Desde Atlanta, venía mirando por la ventanilla del vagón restaurante con un deleite casi físico. Mientras se tomaba el café del desayuno, vio cómo quedaban atrás las últimas colinas de Georgia y aparecía la tierra rojiza, y con ella las casas con tejados de chapa en medio de patios bien barridos, y en los patios las inevitables matas de verbena rodeadas de neumáticos encalados. Sonrió cuando vio la primera antena de televisión en lo alto de una casa de negros sin pintar. Conforme aparecían más y más, se redobló su alegría.
Jean Louise Finch siempre hacía el viaje por aire, pero para aquella visita anual a casa decidió ir en tren desde Nueva York hasta el Empalme de Maycomb. Por un lado, porque se había llevado un susto de muerte la última vez que viajó en avión, cuando el piloto optó por atravesar un tornado. Por otro, porque llegar a casa en avión significaba que su padre tenía que levantarse a las tres de la mañana, conducir ciento sesenta kilómetros para ir a buscarla a Mobile y trabajar después toda la jornada. Tenía ya setenta y dos años, y no era justo hacerle eso.

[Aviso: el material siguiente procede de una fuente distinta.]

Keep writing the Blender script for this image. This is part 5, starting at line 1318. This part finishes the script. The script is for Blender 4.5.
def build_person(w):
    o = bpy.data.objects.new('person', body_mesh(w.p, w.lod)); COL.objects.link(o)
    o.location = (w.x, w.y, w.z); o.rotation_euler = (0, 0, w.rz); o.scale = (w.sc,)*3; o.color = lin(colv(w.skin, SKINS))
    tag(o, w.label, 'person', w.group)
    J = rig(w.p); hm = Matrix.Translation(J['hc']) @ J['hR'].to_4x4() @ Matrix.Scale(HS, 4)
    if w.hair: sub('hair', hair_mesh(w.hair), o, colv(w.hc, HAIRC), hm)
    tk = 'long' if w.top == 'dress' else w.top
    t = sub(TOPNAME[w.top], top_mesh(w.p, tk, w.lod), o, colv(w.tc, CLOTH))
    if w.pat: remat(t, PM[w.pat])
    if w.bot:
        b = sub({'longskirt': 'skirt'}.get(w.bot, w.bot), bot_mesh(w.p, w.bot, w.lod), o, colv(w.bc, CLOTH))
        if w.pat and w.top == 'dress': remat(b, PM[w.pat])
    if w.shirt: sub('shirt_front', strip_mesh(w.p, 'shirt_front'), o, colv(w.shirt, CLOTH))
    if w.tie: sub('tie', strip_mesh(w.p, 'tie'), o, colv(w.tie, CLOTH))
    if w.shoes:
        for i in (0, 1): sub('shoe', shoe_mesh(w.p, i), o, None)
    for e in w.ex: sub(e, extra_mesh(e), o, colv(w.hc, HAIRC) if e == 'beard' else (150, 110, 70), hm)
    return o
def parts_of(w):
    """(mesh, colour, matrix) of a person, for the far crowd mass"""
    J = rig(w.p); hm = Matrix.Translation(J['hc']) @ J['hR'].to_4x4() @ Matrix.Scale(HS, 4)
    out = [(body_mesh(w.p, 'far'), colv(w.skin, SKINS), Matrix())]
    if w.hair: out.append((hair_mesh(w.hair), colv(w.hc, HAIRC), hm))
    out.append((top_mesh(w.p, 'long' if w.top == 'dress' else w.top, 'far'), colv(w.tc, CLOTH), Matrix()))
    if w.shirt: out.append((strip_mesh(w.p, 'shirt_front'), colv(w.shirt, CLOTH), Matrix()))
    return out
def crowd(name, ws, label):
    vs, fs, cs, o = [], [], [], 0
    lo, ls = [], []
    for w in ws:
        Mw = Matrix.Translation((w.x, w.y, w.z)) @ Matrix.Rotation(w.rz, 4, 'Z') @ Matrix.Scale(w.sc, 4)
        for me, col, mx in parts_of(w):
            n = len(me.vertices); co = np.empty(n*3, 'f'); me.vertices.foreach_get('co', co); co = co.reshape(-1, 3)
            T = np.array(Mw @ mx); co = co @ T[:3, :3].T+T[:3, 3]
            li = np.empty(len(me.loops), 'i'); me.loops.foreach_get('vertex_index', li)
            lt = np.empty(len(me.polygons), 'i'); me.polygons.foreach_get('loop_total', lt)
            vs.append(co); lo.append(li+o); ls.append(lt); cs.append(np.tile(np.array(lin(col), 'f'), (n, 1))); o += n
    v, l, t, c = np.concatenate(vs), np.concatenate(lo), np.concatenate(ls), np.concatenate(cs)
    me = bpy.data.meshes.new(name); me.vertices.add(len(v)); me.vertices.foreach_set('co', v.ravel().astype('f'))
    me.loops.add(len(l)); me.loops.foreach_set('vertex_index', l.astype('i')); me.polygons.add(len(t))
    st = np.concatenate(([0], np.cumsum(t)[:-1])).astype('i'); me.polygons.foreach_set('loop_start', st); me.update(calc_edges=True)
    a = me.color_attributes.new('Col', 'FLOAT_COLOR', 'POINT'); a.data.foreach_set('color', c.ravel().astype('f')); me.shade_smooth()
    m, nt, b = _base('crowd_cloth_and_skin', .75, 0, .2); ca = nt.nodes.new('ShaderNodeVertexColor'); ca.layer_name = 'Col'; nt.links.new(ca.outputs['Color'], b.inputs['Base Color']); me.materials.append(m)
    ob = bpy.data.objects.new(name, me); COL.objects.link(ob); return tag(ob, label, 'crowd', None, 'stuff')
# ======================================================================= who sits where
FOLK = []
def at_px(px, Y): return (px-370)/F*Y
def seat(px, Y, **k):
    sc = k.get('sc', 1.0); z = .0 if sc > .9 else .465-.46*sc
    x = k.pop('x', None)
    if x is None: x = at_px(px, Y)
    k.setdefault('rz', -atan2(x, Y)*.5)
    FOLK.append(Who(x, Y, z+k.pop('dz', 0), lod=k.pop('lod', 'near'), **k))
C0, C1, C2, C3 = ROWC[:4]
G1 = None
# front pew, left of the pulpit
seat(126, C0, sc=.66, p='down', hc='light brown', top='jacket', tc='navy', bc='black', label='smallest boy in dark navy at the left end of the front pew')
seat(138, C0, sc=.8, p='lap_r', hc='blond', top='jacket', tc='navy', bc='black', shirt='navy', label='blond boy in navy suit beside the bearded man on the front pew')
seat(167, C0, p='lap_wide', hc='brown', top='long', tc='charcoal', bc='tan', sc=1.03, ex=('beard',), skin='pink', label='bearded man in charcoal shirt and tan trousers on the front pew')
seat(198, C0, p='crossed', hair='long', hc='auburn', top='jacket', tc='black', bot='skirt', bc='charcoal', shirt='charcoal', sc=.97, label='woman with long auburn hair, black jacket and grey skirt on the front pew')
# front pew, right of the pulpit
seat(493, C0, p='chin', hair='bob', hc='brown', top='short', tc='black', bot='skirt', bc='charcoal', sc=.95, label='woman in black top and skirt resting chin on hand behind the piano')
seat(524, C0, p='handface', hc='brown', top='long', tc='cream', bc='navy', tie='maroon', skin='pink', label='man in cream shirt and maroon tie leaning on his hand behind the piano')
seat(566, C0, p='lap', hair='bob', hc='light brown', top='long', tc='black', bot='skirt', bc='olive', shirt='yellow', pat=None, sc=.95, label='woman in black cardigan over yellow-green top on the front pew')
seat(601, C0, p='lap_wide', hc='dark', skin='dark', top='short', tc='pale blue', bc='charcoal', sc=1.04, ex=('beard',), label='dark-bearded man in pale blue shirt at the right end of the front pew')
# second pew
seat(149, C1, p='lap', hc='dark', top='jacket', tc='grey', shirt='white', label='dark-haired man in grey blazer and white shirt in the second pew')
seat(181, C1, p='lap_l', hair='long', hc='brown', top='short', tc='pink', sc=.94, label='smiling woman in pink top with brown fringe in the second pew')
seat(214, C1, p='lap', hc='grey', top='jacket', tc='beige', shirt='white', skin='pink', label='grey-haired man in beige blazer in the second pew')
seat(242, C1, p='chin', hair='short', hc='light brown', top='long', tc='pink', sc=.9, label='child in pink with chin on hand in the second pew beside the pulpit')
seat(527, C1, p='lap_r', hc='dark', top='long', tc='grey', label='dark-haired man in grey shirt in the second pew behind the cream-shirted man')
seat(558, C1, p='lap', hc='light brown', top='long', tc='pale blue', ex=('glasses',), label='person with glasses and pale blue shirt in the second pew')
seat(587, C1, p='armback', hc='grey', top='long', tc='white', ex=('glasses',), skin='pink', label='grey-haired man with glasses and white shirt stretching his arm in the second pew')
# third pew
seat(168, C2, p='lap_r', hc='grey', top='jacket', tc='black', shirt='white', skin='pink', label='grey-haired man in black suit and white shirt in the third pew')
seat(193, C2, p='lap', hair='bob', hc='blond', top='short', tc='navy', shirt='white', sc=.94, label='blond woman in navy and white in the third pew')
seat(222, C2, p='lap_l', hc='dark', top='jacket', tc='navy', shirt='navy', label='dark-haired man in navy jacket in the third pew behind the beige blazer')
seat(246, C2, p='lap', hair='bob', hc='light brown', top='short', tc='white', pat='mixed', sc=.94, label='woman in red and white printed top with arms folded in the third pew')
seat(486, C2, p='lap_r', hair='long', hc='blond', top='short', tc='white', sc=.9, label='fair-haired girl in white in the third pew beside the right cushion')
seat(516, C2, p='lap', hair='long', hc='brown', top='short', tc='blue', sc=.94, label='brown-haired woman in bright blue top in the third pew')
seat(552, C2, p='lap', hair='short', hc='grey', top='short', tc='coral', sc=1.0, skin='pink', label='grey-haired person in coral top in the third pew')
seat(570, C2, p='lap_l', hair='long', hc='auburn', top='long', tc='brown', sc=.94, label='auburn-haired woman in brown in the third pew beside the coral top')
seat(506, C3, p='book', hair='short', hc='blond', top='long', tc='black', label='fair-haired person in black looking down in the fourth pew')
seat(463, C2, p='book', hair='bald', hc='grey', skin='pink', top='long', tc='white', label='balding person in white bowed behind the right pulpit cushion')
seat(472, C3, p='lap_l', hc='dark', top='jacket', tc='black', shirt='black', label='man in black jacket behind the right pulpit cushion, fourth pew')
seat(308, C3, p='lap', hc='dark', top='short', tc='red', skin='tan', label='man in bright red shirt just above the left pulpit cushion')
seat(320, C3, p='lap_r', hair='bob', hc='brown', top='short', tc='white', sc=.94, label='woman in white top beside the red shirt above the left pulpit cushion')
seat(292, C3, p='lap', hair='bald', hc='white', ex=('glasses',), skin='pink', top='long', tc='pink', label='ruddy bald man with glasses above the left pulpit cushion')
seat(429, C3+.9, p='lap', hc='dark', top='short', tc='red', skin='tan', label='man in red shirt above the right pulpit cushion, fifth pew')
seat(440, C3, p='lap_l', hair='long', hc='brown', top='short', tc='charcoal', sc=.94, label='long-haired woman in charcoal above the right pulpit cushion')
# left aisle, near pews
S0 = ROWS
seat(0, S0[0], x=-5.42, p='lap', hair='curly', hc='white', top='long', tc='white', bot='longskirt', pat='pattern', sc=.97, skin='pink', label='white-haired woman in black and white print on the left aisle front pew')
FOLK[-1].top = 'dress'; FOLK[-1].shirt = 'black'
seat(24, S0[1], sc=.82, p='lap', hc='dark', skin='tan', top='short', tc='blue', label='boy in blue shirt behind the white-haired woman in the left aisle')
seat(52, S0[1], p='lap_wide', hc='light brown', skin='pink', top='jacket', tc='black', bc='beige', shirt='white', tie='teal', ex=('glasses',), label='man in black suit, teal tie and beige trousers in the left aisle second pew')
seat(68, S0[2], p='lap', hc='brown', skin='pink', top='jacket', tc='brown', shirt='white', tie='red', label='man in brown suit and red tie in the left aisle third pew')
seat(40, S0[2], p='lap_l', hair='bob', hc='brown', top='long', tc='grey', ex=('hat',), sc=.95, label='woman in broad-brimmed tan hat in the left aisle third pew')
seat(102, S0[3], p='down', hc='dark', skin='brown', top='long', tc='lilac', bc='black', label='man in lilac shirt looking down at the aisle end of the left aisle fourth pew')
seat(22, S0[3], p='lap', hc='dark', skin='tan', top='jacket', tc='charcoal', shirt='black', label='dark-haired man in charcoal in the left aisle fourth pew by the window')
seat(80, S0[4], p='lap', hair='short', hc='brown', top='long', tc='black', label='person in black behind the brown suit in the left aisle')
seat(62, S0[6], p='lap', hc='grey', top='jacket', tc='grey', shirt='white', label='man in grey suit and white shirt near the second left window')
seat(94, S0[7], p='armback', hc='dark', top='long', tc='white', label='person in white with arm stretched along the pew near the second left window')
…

Atticus ya no es el icono de los derechos de los negros, es ahora alguien cercano al racismo, capaz de decir cosas como esta:
-¿Quieres que haya negros a montones en nuestras escuelas, en nuestras iglesias y nuestros cines? ¿Los quieres en nuestro mundo? /.../ ¿Quieres que tus hijos vayan a una escuela que haya bajado el nivel para integrar a niños negros? /.../ ¿Qué sucedería si a todos los negros del Sur se les dieran de repente derechos civiles? /.../ ¿Te gustaría que el gobierno de tu estado estuviera dirigido por personas que no saben cómo dirigirlo?
Veinte años después nada es igual en Maycomb. El contraste se establece ahora entre el pasado y el presente y tampoco la mirada de Scout es ya la misma: han pasado los años y eso ha cambiado su visión del mundo tanto como su experiencia en Nueva York –Dios mío, qué cosas he aprendido- y todo estalla en el final explosivo del intenso diálogo entre Atticus - desde luego esperaba que mi hija se mantuviera en sus trece y defendiera lo que cree que es justo. Y que primero que nada se enfrentara a mí- y Scout, que va mucho más allá de los reproches y del desprecio a Atticus cuando le dice: Creo que eres la única persona en la que he confiado por completo en toda mi vida y ahora estoy acabada, antes de esta explosión de cólera:
-¡Eres un viejo hipócrita, un hijo de perra de cola anillada!
El lector que conocía a estos personajes desde Matar a un ruiseñor ya nunca podrá verlos como antes de leer Ve y pon un centinela, una novela absorbente y turbadora, más profunda y menos optimista, más potente y menos nostálgica, más compleja y reivindicativa que Matar a un ruiseñor.